Ma la criticità non si deve esaurire soltanto nel suo momento negativo. La critica delle strutture della società non deve essere fine a se stessa o puro esercizio mentale, ma deve mirare al cambiamento dei rapporti criticati. L'educatore, in questa sua azione, deve essere mosso dal alcuni interessi guida che possono essere esemplificati tra quelli dell'emancipazione (Scuola di Francoforte) o della liberazione (Pedagogia degli oppressi di P. Freire), della microrealizzazione (“Piccolo è bello” di E. F. Schumacher) e della convivialità (I. Illich), del dono (S. Latouche) e dell’etica dell’alterità (E. Levinàs).
Educare alla solidarietà. Tra i valori di una pratica educativa che non vuole richiudersi sull'individuo e impantanarsi nelle paludi dei soli mezzi pedagogici (dinamica di gruppo) è quello che si pone con maggior forza. La crescente complessificazione politica, culturale, economica e sociale può provocare reazioni corporativistiche, nazionalistiche e razziste in gruppi che si sentono minacciati nella loro esistenza o nei loro interessi. In questi ultimi anni avvertiamo come sempre più evidenti questi fenomeni che non sono più soltanto delle spie d'allarme. Un'azione educativa attenta ai valori della persona e critica nei confronti della realtà deve costantemente educare alla solidarietà, proprio perché, come aveva con forza sottolineato Don Milani, si tratta di imparare che "il problema degli altri è uguale al mio. Sortirne tutti insieme è politica. Sortirne da soli è l'avarizia" (4). Una solidarietà che nasce sì dai problemi individuali, e in questo attenta alle esigenza della persona, ma che sa allargare i propri orizzonti fino alla comprensione dei problemi internazionali. Per continuare con la metafora dei territori da esplorare, possiamo dire che la solidarietà è quel sentiero che s'inerpica lungo i fianchi della montagna e che offre la possibilità, mentre si va salendo, di avere una visione sempre più ampia.

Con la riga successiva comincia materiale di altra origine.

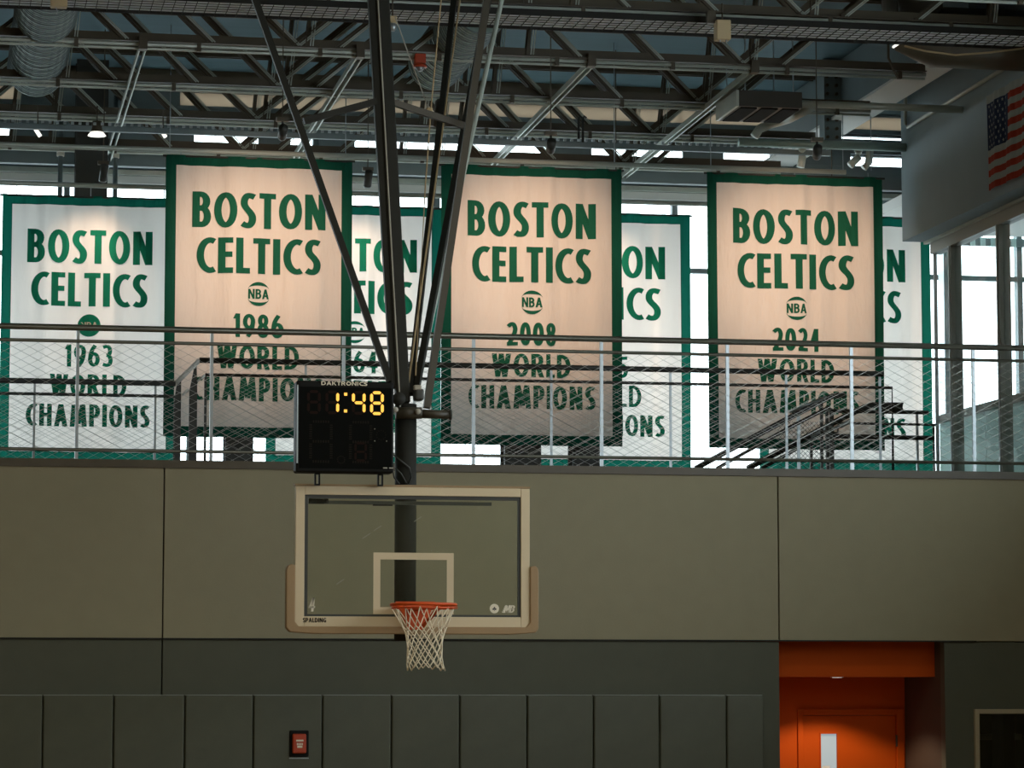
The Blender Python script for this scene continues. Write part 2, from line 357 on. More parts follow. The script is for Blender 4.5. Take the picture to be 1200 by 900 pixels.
# corridor window on the right
wn = empty('window_1', (WX0, YW, 1.0), kind='structure')
fw = .042
mb = MB(); mb.box(WX0, WX0 + fw, YW - .02, YW + .14, 1.0, WZ1); mb.box(WX1 - fw, WX1, YW - .02, YW + .14, 1.0, WZ1)
mb.box(WX0 + fw, WX1 - fw, YW - .02, YW + .14, WZ1 - fw, WZ1); mb.box(WX0 + fw, WX1 - fw, YW - .02, YW + .14, 1.0, 1.0 + fw)
mb.build('window_frame', 'beigef', wn, bevel=.004)
box('pane', WX0 + fw, WX1 - fw, YW + .06, YW + .07, 1.0 + fw, WZ1 - fw, 'glassd', wn)
ob = empty('wall_office', (WX0, YW + 2.5, 0), kind='structure')
box('rear_wall', XR1 + .1, XS, 29.3, 29.4, 0, ZF - .3, 'green', ob); box('end_wall', XS, XS + .1, YW, 29.4, 0, ZF - .3, 'green', ob); st(box('floor_office', XR1 + .1, XS, YW + .14, 29.3, -.1, 0, 'carpet'))
zz = P(1170, 867, 29.2).z
tag(box('reflection_bar', xat(1140, 29.2, 866), XS - .02, 29.1, 29.3, zz, zz + .06, 'frame'), 'pale bar in the dark room, standing in for a line reflected in the beige window', 'reflection')  # bar added to imitate the horizontal line reflected in the glass
tag(box('storage_locker', xat(1170, 28.9, 880), xat(1183, 28.9, 880), 28.75, 29.08, 0, P(1170, 838, 29).z, 'dark'), 'dark tall locker standing in the room behind the beige window', 'locker')
# mezzanine slab, right wall
st(box('floor_mezzanine', XL, 15, YW + .16, YB + .6, ZF - .3, ZF - .002, 'carpet'))
st(box('wall_right', XS, XS + .2, YN, YW, 0, ZF, 'tan'))
YC = 32.8; ZS = PX(1062, 281, XS).z; XG = XS + .29
YC = XS / math.tan(YAW + math.atan((1062 - 600) / F))
wr = empty('wall_right_upper', (XS, YC, ZS), kind='structure')
box('upper_wall', XS, XG + .16, YN, YC, ZS, ZR, 'sidew', wr)
box('ledge_angle', XG - .05, XG - .01, YN, YC - .02, ZS - .03, ZS, 'pipe', wr)
# glazed partition under it: window_2
gz = empty('window_2', (XG, YC, ZF), kind='structure')
ZHd = ZS - .15
box('head_rail', XG, XG + .13, YN, YC - .1, ZHd, ZS - .004, 'frame', gz)
ys = [XG / math.tan(YAW + math.atan((x - 600) / F)) for x in (1117, 1174)]
stp = ys[0] - ys[1]; yy = [YC - .12] + [ys[0] - stp * k for k in range(0, 8)]
for k, y in enumerate(yy):
    if k == 0: box('end_bead', XG + .03, XG + .07, y - .01, y + .01, ZF, ZHd, 'galv', gz)
    else:
        box('mullion', XG, XG + .13, y - .04, y + .04, ZF, ZHd, 'frame', gz)
        MB().box(XG - .012, XG, y - .012, y + .012, ZF, ZHd).build('mullion_cap', 'galv', gz)
        box('pane', XG + .05, XG + .06, y + .04, yy[k - 1] - .04, ZF + .05, ZHd, 'glass', gz)
box('sill_rail', XG, XG + .13, YN, YC - .1, ZF, ZF + .05, 'frame', gz)
# side room behind the glazing
sr = empty('wall_side_room', (15, 32, ZF), kind='structure')
box('end_wall', 14.8, 15, 24, YB + .1, ZF, ZR, 'whitep', sr); box('near_wall', XG + .16, 14.8, 23.9, 24, ZF, ZR, 'whitep', sr)
st(box('ceiling_side_room', XG + .16, 14.8, 24, YB - .2, P(1150, 279, YB).z, P(1150, 279, YB).z + .12, 'whitep'))
pl = PX(1150, 268, 12.0); pl = P(1150, 269, 34.8)
ZL = P(1150, 279, YB).z
box('window_head_band', XG + .3, 14.8, YB - .02, YB + .05, P(1150, 288, YB).z, ZL, 'bluegrey', sr)
for k in range(5):
    x = xat(1139 + 12 * k, YB - .1, 283); box('hanging_strip', x, x + .06, YB - .06, YB - .03, P(1150, 289, YB).z, ZL, 'frost', sr)
rd = empty('round_ceiling_light', (pl.x, pl.y, ZL), 'round light on the pale ceiling of the side room behind the glazing', 'light')
MB().cyl((pl.x, pl.y, ZL - .05), .11, .05, 'z', 20).build('housing', 'arm', rd); MB().cyl((pl.x, pl.y, ZL - .06), .09, .01, 'z', 20).build('diffuser', 'lampw', rd)
# low tinted wall behind the glazing
lw = empty('low_partition', (11.2, 30, ZF), 'low pale tinted panel partition with grey cap just behind the side glazing', 'partition')
XPn = 11.22; zt = PX(1150, 481, XPn).z
ya = XPn / math.tan(YAW + math.atan((1103 - 600) / F))
box('cap_rail', XPn - .05, XPn + .06, 24.2, ya, zt - .02, zt + .06, 'frame', lw)
for k in range(4):
    y1 = ya - 1.55 * k; box('panel', XPn, XPn + .02, y1 - 1.53, y1, ZF + .01, zt - .02, 'frost', lw)
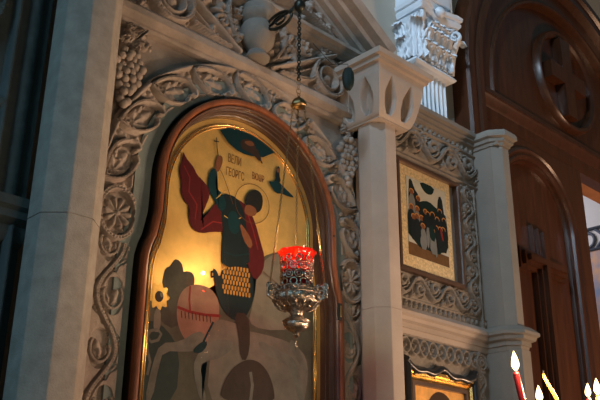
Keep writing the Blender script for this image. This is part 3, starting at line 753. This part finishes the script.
def pline(pts,w,m):
    q=P2(pts); out=[];back=[]
    for i,p in enumerate(q):
        a=q[max(i-1,0)]; b=q[min(i+1,len(q)-1)]; d=Vector((b[0]-a[0],b[1]-a[1])).normalized()
        out.append((p[0]-d.y*w,p[1]+d.x*w)); back.append((p[0]+d.y*w,p[1]-d.x*w))
    # as quads, so that thin lines never break
    layer[0]+=1; y=GY-.0006-layer[0]*.00005
    if m not in PM: PM.append(m)
    A=[PB.verts.new((x,y,z)) for x,z in out]; B=[PB.verts.new((x,y,z)) for x,z in back]
    for i in range(len(A)-1):
        f=PB.faces.new((A[i],A[i+1],B[i+1],B[i])); f.material_index=PM.index(m)
TEAL=flat('teal',(.006,.030,.038)); DRED=flat('dark_red',(.085,.008,.009)); RED2=flat('red',(.22,.02,.02)); SKIN=flat('skin',(.20,.075,.035)); HAIR=flat('hair',(.018,.016,.014))
ARMR=flat('armour',(.009,.016,.019)); GRND=flat('ground',(.105,.095,.068),var=.4,scale=14); ROCK=flat('rock',(.075,.065,.05),var=.4,scale=20); PINK=flat('horse_pink',(.30,.155,.115),var=.3,scale=18)
GREY=flat('grey',(.20,.17,.14),var=.3,scale=16); WHT=flat('white',(.175,.165,.14),var=.35,scale=20); BRN=flat('brown',(.05,.028,.018),var=.3); OCH=flat('ochre_gold',(.85,.52,.14),.38,.3,.5); LINE=flat('line_brown',(.12,.05,.02)); INK=flat('red_ink',(.20,.055,.025)); INK2=flat('brown_ink',(.22,.10,.03)); DGRN=flat('dark_green',(.03,.045,.04))
# ground with a grey hump
paint([(110,345),(345,345),(345,430),(110,430)],GRND,0)
paint([(128,300),(150,288),(165,292),(180,300),(205,306),(222,300),(240,306),(256,300),(256,262),(264,256),(276,252),(290,252),(305,254),(330,262),(345,300),(340,420),(100,420)],GRND,1)
paint([(246,330),(254,300),(257,272),(265,259),(277,253),(290,256),(300,270),(306,330)],GREY,2)
paint([(140,330),(150,318),(168,330),(180,352),(176,400),(140,420),(120,400)],DGRN,1)
paint([(212,330),(250,330),(300,345),(310,370),(300,420),(205,420)],GREY,2)
# rocks / tower at the left
paint([(161,288),(163,276),(165,268),(171,266),(174,259),(179,260),(183,266),(182,272),(188,271),(193,273),(195,281),(192,290),(190,310),(175,330),(160,322),(150,300)],ROCK,1)
# scalloped gold disc with a dark eye
sc=[];c0=(158.5,296)
for k in range(48):
    a=2*PI*k/48; rr=1+.16*math.cos(9*a); sc.append((c0[0]+9.6*rr*math.cos(a)-(.8*math.sin(a)),c0[1]+12.5*rr*math.sin(a)+2*math.cos(a)))
paint(sc,OCH,0); paint([(159+4.3*math.cos(a),296.5+5.6*math.sin(a)) for a in np.linspace(0,2*PI,20,endpoint=False)],BRN,0)
paint([(160,292),(163,294),(162,298),(160,296)],WHT,1)
paint([(154,309),(161,309),(160,332),(153,332)],GREY,1)
pline([(147,337),(151,342),(158,340),(161,334),(157,329),(150,331),(147,337),(147,350),(150,362),(147,375)],.0045,WHT)
# horse: rump, belly and legs
paint([(176,314),(178,298),(184,288),(194,284),(206,286),(214,292),(219,302),(219,318),(216,336),(210,352),(200,356),(188,345),(179,330)],PINK,2)
paint([(214,318),(232,322),(250,330),(262,345),(240,362),(214,356),(205,345)],GREY,2)
paint([(198,330),(206,336),(198,350),(188,352),(163,351),(158,368),(152,400),(144,402),(152,364),(160,343),(180,342)],WHT,1)
paint([(204,345),(222,338),(236,344),(222,358),(202,362),(200,372),(207,402),(200,402),(193,372),(194,360)],WHT,1)
paint([(256,338),(282,352),(294,358),(300,375),(305,402),(298,402),(292,374),(286,364),(262,354)],WHT,2)
paint([(292,338),(300,352),(308,372),(305,374),(297,360),(288,345)],WHT,1)
pline([(190,286),(189,300),(190,312)],.0035,RED2); pline([(177,307),(190,312),(205,315),(220,316)],.0045,RED2); pline([(213,322),(208,332),(203,342)],.0035,TEAL)
for k in range(9): pline([(181+k*3.6,311+k*.6),(181.5+k*3.6,318+k*.6)],.0016,BRN)
paint([(191,352),(198,344),(206,340),(207,346),(200,354)],TEAL,1)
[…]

Educare al rispetto. Se la persona è il valore centrale nell'educazione, non si può dimenticare che essa va rispettata nelle sue peculiarità esistenziali. Il rispetto dell'educatore nei confronti dell'educando deve aprire quest'ultimo a porre tra i fondamenti del proprio vivere la capacità a riconoscere la dignità di se stesso, degli altri e del mondo. Questo senso di rispetto implica i grandi valori della giustizia, della pace e della salvaguardia del creato. Significa insegnare ad assegnare a ciascun elemento il giusto valore in un disegno di ampio respiro che investe i rapporti tra le persone, con la natura e con le cose.
Il campo dell'educazione resta aperto ad altri percorsi. Si tratta di fare in modo che le analisi della realtà continuino a trasformarsi in domande e che le domande non ci facciamo perdere il gusto della ricerca dei sentieri percorribili.
Faustino Ferrari
Note
(1) P. Freire, La pedagogia degli oppressi, Milano. 1971, pp. 93-98.
(2) C. Nanni, L'educazione tra crisi e ricerca di senso, Roma, 1986, p. 64.
(3) C. Nanni, op. cit., pag. 221.
(4) Scuola di Barbiana, Lettera a una professoressa, Firenze, 1967, p. 14.